Maybe most striking is “Who We Are, Where We Live”, Peterson’s haunting, eye-of-the-hurricane attempt to come to grips with her fiancee’s death from leukemia. Ignited by Mache’s Crazy Horse-like shards of lead guitar, Peterson sings: “You’re headed down the highway/Suddenly jacknifed/When somebody blows a hole in your life/Now the bed’s too big and the pillow’s too small/And you gotta try and make sense of it all/You are one of us.”
“You get over it, you move on with your life, you will eventually not be in classic grieving mode,” says Peterson of the song and the experience. “Eventually you will stop breaking into tears in the middle of the produce section, but you are never the same….It’s one of those songs I completely consider a gift from God. It showed up.”
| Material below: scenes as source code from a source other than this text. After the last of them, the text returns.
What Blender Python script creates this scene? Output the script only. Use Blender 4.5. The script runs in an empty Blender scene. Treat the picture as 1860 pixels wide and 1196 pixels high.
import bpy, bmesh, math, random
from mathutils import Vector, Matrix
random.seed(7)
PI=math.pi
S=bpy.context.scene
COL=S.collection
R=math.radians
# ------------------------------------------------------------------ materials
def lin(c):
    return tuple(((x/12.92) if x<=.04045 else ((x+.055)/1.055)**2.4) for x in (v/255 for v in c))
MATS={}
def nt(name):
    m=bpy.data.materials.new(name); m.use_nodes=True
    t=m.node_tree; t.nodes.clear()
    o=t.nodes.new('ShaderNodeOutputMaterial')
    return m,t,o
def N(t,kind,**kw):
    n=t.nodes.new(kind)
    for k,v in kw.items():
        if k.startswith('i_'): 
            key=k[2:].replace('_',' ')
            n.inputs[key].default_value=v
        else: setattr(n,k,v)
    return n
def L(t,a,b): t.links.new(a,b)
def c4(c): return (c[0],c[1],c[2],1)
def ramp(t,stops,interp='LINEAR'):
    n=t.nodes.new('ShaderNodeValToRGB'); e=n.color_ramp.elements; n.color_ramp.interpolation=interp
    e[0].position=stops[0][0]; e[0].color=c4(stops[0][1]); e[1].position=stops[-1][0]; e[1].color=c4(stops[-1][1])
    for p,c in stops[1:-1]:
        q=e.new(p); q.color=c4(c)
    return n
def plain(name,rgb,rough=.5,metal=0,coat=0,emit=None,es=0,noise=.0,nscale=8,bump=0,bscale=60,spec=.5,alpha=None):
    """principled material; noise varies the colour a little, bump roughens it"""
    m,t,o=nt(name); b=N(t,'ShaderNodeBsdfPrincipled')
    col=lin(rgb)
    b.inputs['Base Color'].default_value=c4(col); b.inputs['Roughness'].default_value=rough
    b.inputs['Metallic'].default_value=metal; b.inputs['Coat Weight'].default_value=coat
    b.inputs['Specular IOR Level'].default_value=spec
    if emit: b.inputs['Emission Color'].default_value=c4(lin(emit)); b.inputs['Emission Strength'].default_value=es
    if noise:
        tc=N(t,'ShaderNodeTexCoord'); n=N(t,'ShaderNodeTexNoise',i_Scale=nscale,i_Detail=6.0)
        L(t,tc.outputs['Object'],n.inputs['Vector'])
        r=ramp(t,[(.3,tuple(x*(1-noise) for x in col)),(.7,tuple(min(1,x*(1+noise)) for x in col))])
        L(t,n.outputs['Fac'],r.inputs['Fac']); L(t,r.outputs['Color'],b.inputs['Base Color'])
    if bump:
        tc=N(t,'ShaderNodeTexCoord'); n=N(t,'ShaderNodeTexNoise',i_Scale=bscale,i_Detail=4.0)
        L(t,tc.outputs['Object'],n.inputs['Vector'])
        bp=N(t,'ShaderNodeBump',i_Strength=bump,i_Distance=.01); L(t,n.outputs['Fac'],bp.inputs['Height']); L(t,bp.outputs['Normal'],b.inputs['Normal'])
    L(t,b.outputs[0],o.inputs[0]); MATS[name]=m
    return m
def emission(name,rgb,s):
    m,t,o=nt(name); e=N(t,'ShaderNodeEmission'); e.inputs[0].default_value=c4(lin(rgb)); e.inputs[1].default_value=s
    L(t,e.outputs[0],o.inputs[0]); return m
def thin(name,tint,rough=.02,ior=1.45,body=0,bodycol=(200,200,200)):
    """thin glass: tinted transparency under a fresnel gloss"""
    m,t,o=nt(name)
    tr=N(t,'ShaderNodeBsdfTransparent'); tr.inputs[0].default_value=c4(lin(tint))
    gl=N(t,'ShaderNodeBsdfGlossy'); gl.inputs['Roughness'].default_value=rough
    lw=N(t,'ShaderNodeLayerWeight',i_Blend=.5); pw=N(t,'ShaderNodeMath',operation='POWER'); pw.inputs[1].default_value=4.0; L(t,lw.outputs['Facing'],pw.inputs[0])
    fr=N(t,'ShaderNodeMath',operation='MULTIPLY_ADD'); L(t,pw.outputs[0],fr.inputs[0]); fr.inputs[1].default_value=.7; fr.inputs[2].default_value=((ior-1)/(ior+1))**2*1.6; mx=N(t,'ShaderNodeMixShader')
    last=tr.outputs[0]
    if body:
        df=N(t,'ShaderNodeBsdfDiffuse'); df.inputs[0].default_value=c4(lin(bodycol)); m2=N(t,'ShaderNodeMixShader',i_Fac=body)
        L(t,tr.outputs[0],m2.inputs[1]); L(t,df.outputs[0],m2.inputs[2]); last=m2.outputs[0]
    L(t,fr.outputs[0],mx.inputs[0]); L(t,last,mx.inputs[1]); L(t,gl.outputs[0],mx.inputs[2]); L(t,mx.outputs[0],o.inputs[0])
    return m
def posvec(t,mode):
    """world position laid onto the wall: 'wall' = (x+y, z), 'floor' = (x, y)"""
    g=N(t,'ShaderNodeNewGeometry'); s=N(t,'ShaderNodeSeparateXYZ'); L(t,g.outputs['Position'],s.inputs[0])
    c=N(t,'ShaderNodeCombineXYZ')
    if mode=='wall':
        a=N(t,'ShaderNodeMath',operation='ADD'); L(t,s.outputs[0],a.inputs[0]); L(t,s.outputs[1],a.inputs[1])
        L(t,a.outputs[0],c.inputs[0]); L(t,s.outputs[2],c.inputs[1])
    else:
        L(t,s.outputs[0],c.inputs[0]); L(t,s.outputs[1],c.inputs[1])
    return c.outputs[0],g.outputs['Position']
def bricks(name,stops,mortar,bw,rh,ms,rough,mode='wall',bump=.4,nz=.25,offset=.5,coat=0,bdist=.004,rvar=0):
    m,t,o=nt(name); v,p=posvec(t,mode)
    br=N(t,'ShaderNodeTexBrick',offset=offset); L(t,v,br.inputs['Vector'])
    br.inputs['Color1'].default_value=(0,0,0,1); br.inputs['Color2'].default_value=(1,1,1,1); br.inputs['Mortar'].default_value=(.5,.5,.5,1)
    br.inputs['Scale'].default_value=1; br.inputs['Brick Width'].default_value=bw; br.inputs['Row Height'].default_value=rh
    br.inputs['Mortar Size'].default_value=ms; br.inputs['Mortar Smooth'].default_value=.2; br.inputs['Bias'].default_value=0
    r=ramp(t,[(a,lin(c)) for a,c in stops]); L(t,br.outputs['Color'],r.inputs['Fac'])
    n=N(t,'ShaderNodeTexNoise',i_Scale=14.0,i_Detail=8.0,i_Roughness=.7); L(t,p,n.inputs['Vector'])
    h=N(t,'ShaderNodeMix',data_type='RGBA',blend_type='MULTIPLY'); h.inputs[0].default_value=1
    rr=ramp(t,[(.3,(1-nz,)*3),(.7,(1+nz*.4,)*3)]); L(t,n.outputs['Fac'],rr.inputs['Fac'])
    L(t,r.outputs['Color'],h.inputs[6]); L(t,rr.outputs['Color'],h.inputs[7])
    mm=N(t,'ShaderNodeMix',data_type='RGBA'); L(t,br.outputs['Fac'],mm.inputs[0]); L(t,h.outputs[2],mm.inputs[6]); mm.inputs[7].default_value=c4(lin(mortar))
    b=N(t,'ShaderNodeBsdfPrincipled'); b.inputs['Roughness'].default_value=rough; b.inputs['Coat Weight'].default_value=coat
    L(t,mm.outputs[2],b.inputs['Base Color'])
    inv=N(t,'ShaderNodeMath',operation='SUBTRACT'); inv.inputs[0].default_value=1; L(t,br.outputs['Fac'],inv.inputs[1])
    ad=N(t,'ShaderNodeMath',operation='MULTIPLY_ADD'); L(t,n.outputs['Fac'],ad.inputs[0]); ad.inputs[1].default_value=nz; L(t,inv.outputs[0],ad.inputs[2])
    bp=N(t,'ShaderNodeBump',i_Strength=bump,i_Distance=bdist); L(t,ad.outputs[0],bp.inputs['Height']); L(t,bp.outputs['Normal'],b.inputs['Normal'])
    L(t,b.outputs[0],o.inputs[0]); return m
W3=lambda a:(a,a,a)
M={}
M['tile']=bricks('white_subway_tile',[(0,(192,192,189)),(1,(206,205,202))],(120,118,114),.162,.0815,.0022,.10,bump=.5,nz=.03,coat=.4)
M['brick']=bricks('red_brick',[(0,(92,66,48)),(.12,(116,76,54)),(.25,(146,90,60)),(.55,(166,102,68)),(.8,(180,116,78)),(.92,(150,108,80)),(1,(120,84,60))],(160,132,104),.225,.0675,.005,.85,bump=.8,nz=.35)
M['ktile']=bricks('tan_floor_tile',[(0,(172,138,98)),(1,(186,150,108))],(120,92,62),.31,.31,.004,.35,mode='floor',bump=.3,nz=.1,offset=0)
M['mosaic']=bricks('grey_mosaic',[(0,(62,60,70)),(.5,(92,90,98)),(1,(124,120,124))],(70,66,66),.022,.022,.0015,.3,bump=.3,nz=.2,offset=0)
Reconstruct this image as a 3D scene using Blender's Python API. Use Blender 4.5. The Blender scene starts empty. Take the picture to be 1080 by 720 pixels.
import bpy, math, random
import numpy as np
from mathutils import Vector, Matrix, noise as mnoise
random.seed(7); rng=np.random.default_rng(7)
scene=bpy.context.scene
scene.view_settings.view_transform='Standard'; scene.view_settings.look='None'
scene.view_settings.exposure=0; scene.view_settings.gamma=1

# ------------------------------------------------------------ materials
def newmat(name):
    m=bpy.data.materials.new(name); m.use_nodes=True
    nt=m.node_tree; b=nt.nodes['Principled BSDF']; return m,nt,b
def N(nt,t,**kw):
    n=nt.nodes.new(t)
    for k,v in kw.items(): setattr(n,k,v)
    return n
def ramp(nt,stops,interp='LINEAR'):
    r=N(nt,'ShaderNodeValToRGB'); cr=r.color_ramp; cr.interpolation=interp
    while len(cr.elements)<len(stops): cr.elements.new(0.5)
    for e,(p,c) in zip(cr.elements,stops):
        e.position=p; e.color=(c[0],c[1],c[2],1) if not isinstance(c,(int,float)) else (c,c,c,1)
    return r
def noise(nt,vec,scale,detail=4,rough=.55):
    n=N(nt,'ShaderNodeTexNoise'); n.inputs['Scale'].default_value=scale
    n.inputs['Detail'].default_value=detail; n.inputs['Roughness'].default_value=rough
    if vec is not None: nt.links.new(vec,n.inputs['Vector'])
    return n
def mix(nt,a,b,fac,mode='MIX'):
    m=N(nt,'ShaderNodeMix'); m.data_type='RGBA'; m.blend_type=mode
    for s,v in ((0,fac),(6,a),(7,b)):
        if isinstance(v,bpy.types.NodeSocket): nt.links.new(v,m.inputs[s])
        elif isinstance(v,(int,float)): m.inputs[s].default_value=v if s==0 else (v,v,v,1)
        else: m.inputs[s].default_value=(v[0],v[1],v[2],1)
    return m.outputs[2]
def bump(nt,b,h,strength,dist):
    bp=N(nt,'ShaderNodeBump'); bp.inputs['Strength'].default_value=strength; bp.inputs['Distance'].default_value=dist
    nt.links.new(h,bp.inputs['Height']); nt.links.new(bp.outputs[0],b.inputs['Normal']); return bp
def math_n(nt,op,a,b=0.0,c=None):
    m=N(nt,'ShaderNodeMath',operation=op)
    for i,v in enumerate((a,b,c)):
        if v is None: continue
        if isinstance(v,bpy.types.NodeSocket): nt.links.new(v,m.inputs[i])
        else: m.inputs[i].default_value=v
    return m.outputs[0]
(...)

Holsapple might consider the band a gift from God as well. More than once he refers to it as a “reward,” marveling at the fact that, as a fortysomething musician, he gets to be part of a project with co-members he “adores.” By no means is it an easy life: There are day jobs to tend to (Holsapple, for one, has a day gig at Borders Books & Music), children to provide for, screwy schedules to accommodate. And that Fleetwood Mac comparison Peterson offers — it’s not just because there’s several singer-songwriters in the band, if you know what I mean.
Yes, the Drifters have their issues, but they also have their hard-fought payoffs. Like Vermilion, like backing 13 talented artists at the Sandy Denny tribute in Brooklyn last November, like resurrecting the love-in that is the Tuesday-night residency at the Howlin’ Wolf, a New Orleans club.
“It has that kind of, um, healing nature,” says Holsapple, “such that you could be having the worst day of your life and the minute you get up onstage with the Drifters and hit that first chord — assuming everybody’s in tune [laughs] — it’s this kind of juggernaut of emotion that gets you from one end of the show to the next. And it just kind of buoys your spirit. It’s a real spiritual experience for a rock band.”
No Depression contributing editor Neal Weiss often looks back fondly on the days of wine and roses that was the L.A. club scene of the pre-Axl ’80s. In fact, it’s very possible he wrote this article just as an excuse to invoke the Dream Syndicate in print one more time.